• Goal:
Retype each line of the listing below, from the first through the one holding "b.build('lettering', MT['whitecloth'], g)", with no other lines.

• Information supplied:
· · · ·

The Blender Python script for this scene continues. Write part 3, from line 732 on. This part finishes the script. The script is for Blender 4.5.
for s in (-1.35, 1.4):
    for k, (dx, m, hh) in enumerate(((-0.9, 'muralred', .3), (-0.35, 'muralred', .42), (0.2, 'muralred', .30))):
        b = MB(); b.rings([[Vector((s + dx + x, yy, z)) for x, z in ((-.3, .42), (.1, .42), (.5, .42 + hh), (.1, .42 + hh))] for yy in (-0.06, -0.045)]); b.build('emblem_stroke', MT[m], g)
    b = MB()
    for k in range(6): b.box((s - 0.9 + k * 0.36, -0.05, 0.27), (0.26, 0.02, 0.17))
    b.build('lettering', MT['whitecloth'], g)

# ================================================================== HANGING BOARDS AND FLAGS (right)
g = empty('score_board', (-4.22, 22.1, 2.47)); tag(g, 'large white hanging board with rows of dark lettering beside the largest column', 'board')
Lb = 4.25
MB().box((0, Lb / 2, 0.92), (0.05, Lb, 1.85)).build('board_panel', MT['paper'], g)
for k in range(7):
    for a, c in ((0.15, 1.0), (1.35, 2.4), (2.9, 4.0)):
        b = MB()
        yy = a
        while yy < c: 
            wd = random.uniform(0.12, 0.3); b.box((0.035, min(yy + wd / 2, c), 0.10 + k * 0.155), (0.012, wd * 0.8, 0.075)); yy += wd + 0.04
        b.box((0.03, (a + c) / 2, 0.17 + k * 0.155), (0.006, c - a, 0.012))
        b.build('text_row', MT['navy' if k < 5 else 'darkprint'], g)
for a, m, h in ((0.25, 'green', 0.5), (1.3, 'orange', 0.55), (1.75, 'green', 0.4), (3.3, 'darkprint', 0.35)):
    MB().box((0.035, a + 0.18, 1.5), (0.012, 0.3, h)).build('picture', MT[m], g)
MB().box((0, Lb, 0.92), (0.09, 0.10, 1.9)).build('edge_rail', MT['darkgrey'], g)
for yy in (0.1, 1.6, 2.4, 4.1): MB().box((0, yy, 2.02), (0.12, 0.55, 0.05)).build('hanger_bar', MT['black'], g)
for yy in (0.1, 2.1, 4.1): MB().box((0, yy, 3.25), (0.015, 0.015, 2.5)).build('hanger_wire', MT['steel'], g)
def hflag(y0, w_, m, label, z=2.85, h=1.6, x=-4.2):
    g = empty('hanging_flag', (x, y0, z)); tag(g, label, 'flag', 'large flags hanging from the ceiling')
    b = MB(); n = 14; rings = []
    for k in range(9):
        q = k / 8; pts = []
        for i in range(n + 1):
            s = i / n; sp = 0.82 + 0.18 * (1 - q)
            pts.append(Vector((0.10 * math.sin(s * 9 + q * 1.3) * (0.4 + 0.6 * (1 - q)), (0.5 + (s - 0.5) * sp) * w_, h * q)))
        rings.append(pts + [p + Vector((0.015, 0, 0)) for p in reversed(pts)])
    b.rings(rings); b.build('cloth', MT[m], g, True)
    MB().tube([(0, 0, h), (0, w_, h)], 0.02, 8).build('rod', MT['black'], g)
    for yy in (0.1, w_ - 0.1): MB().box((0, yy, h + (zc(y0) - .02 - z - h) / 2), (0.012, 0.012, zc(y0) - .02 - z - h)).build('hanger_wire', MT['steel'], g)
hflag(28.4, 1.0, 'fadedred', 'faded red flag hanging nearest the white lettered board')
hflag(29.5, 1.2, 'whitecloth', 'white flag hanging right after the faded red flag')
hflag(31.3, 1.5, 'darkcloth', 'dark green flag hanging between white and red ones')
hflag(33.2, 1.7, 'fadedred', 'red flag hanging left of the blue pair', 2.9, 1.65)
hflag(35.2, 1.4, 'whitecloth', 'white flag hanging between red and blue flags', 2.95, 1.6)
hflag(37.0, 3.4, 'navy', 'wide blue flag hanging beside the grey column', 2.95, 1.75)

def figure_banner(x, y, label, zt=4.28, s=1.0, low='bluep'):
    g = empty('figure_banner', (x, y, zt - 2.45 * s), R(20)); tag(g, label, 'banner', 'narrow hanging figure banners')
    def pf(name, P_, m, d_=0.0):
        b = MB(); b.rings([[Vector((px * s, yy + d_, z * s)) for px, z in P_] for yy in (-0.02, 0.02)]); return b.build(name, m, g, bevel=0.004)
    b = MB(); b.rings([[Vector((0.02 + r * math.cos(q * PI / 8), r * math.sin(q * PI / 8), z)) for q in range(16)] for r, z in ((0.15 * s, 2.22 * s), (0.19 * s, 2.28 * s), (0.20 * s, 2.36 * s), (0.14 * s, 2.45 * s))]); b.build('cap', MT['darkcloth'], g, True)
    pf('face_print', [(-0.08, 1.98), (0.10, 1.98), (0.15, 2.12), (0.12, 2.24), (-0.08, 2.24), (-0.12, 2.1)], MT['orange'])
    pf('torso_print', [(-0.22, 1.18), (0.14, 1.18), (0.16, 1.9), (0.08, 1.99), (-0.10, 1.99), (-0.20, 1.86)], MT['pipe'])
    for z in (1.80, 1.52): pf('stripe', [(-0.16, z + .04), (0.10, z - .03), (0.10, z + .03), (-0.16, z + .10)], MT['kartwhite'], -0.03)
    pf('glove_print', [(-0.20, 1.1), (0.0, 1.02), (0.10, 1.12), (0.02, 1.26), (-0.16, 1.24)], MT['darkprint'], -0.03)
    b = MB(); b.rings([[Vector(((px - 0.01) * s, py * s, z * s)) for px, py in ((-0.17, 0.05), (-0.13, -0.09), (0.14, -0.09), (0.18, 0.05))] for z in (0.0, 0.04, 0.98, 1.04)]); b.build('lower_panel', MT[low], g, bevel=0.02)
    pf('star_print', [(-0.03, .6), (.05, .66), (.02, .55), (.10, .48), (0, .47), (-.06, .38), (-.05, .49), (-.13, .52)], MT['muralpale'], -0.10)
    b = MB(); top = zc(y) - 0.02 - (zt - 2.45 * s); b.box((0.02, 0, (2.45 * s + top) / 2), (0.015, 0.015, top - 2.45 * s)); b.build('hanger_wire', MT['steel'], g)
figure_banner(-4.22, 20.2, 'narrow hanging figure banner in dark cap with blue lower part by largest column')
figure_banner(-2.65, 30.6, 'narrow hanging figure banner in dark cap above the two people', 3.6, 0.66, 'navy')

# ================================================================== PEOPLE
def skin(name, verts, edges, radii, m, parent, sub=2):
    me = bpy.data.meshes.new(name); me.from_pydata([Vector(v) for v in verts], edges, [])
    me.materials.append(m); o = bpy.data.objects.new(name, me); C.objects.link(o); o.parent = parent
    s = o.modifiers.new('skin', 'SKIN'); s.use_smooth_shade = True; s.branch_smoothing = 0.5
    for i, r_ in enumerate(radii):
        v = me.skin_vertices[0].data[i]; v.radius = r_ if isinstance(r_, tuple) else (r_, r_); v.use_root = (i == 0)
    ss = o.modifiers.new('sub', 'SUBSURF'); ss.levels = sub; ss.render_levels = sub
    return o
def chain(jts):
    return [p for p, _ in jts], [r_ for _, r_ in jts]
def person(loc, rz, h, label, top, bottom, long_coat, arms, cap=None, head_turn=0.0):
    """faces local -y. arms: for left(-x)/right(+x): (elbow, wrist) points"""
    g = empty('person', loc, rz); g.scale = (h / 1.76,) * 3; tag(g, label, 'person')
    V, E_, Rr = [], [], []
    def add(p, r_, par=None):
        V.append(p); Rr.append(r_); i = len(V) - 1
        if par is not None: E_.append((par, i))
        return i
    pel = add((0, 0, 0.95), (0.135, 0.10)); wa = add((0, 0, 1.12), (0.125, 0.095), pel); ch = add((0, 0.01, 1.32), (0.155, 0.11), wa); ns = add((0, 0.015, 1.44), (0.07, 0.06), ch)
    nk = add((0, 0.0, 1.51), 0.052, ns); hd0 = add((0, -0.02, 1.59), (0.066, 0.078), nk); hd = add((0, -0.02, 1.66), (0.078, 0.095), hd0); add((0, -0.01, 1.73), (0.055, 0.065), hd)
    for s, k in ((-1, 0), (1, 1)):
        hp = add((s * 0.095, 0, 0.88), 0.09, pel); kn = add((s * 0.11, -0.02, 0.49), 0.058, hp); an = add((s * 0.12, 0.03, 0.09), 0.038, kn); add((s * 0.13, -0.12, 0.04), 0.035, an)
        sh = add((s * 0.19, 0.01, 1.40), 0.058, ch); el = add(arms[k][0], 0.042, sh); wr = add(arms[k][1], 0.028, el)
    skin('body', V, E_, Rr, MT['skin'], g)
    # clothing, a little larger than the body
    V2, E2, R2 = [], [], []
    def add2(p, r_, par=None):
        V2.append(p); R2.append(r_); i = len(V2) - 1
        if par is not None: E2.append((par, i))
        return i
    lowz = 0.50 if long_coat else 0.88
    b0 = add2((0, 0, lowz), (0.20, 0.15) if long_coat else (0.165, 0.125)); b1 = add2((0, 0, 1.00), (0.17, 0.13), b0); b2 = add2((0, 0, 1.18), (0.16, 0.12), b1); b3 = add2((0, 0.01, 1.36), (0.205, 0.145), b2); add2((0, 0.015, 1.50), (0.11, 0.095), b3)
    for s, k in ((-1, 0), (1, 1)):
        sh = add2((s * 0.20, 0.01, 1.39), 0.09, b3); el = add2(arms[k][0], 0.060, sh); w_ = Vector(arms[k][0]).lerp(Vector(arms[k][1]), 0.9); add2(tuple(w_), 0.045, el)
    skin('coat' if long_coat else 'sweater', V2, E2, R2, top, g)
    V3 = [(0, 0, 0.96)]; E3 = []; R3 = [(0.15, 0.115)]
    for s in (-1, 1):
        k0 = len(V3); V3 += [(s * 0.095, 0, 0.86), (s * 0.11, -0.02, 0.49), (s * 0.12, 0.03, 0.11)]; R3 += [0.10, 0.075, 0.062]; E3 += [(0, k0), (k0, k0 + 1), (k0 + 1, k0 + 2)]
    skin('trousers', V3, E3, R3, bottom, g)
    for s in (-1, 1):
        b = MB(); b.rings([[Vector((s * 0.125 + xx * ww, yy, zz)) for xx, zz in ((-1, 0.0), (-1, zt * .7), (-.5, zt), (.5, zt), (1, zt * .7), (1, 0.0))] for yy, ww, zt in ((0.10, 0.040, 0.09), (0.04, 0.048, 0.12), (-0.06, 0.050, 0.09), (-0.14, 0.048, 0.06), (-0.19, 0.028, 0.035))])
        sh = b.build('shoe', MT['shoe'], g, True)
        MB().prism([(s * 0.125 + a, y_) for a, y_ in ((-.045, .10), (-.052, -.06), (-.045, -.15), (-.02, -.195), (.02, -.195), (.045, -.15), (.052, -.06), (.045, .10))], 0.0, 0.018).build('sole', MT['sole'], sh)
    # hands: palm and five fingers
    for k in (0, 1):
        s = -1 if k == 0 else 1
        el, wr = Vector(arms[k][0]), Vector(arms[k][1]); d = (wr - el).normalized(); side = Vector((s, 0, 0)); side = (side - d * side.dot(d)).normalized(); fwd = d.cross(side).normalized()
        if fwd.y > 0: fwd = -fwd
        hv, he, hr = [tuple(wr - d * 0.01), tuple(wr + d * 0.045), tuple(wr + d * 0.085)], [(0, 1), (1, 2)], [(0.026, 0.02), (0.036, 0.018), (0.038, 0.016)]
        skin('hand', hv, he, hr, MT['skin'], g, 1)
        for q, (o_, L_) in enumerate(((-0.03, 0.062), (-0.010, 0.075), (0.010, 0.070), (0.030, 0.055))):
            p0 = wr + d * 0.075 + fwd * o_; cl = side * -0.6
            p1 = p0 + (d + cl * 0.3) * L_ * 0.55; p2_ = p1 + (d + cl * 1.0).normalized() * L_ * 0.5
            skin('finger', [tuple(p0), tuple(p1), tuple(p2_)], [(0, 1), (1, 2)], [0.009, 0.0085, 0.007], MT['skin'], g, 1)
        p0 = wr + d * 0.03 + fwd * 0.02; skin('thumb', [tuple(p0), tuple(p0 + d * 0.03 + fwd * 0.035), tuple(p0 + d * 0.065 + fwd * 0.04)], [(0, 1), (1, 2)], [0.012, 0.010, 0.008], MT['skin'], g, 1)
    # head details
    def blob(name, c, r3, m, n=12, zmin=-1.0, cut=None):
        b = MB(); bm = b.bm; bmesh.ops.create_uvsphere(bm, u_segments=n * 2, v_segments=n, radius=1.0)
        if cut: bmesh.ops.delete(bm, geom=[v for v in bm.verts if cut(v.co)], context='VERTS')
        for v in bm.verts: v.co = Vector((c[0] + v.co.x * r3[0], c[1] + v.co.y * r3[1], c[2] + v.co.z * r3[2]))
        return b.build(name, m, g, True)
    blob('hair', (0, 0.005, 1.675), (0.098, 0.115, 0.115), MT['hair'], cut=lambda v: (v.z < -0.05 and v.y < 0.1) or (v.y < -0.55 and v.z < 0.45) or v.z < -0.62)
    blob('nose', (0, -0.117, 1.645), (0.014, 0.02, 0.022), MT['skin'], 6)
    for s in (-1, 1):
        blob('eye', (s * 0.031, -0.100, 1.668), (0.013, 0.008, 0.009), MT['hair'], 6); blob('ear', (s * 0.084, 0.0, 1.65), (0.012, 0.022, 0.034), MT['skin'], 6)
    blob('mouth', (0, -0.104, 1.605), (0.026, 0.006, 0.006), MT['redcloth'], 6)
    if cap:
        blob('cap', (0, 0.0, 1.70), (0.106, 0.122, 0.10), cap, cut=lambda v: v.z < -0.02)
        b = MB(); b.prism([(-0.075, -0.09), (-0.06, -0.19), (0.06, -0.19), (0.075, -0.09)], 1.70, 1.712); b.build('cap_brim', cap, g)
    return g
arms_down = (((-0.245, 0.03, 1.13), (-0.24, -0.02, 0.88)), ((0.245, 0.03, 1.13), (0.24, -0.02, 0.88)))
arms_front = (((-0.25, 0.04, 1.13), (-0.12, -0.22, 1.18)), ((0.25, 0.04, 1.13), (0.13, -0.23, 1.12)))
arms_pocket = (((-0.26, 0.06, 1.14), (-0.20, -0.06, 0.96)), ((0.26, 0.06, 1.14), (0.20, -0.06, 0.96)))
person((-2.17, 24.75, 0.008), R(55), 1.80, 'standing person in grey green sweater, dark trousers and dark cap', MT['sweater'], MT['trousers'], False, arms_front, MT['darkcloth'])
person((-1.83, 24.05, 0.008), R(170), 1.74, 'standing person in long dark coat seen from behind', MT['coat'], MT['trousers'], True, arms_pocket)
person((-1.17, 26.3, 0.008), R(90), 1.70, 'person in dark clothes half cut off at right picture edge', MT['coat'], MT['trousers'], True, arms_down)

· · · ·

• Written response:
The Blender Python script for this scene continues. Write part 3, from line 732 on. This part finishes the script. The script is for Blender 4.5.
for s in (-1.35, 1.4):
    for k, (dx, m, hh) in enumerate(((-0.9, 'muralred', .3), (-0.35, 'muralred', .42), (0.2, 'muralred', .30))):
        b = MB(); b.rings([[Vector((s + dx + x, yy, z)) for x, z in ((-.3, .42), (.1, .42), (.5, .42 + hh), (.1, .42 + hh))] for yy in (-0.06, -0.045)]); b.build('emblem_stroke', MT[m], g)
    b = MB()
    for k in range(6): b.box((s - 0.9 + k * 0.36, -0.05, 0.27), (0.26, 0.02, 0.17))
    b.build('lettering', MT['whitecloth'], g)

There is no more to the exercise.